-- BEGIN INFORMATION SUPPLIED --

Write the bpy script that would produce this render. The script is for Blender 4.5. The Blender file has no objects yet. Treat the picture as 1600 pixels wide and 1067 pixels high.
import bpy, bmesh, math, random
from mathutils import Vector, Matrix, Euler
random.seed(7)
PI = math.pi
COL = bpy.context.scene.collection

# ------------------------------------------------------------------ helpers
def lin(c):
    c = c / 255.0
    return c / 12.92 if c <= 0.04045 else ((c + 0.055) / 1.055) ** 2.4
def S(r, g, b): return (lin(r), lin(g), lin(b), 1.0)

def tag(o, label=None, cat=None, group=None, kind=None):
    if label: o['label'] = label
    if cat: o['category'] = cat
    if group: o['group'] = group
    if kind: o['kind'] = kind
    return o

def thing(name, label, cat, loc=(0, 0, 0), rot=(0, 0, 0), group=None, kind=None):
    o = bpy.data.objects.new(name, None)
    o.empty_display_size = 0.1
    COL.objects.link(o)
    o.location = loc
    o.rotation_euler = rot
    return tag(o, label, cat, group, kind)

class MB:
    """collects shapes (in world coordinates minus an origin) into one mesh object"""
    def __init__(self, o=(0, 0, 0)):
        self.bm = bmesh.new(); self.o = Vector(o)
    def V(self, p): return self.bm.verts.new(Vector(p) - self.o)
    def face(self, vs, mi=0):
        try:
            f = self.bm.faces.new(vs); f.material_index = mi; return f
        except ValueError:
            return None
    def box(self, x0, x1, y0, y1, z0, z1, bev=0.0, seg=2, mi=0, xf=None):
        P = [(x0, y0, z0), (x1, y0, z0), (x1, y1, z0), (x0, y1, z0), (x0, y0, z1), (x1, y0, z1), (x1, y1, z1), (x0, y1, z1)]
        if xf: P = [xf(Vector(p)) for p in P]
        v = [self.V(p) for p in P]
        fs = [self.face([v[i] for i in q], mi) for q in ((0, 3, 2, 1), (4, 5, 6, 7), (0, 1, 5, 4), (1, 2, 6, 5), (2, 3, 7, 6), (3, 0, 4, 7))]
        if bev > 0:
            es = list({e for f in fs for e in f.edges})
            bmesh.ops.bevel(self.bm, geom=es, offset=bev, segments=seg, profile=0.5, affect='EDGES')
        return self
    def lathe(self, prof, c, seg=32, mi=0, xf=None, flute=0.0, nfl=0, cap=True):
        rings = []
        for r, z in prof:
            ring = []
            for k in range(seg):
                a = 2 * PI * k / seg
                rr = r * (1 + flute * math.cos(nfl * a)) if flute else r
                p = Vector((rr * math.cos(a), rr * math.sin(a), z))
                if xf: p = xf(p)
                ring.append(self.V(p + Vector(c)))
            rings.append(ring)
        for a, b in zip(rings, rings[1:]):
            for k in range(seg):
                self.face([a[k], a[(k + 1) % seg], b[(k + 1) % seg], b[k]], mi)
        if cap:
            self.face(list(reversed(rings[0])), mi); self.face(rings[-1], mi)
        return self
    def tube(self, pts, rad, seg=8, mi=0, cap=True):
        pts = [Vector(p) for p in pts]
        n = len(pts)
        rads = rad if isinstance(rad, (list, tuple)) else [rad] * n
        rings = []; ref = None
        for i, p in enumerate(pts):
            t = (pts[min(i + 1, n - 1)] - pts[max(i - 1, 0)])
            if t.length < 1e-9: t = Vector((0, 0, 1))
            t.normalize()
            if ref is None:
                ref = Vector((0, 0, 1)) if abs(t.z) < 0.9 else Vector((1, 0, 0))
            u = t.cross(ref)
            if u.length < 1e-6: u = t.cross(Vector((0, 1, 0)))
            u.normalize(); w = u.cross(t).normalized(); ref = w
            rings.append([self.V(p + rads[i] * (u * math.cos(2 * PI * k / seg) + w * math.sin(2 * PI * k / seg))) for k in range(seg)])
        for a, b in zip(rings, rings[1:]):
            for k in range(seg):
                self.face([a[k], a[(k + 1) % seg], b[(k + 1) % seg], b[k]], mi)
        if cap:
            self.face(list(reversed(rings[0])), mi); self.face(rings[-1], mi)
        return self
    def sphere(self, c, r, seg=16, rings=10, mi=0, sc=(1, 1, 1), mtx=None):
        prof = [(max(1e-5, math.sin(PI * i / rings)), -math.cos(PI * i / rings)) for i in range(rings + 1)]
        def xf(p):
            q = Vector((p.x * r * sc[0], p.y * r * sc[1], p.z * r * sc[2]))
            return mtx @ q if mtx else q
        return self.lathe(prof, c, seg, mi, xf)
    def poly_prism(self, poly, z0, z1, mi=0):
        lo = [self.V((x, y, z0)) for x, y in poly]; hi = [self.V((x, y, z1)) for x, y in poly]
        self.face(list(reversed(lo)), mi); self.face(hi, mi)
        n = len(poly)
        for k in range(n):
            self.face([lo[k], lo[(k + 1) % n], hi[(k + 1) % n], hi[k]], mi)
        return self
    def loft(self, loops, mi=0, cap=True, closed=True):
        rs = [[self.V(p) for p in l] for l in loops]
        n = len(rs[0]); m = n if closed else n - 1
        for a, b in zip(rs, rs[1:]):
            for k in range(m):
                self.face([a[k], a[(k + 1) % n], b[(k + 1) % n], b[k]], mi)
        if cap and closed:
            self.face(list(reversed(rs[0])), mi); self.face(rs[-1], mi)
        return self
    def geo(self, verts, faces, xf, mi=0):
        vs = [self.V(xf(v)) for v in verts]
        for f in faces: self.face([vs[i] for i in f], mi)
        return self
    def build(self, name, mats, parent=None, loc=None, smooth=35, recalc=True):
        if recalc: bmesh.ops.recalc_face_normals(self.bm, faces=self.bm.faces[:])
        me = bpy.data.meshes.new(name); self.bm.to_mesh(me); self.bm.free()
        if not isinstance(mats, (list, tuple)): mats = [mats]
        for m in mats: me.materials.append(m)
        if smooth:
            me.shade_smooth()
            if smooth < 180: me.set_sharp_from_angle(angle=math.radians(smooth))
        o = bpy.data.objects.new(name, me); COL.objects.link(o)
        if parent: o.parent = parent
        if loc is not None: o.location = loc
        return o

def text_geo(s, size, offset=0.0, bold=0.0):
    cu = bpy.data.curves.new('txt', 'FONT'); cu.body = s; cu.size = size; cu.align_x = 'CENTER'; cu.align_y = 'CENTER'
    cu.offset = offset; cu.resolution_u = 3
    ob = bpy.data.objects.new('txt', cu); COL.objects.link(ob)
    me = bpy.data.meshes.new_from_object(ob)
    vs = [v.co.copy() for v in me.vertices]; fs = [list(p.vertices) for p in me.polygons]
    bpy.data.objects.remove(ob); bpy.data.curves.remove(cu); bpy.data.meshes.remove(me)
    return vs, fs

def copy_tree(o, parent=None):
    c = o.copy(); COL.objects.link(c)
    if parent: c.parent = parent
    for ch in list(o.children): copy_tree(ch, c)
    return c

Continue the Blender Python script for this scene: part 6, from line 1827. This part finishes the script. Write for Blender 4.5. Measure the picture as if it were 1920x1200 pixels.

-- END INFORMATION SUPPLIED --

Track down the lines that include the word "picture" and copy them.

Write the bpy script that would produce this render. The script is for Blender 4.5. The Blender file has no objects yet. Treat the picture as 1600 pixels wide and 1067 pixels high.
Continue the Blender Python script for this scene: part 6, from line 1827. This part finishes the script. Write for Blender 4.5. Measure the picture as if it were 1920x1200 pixels.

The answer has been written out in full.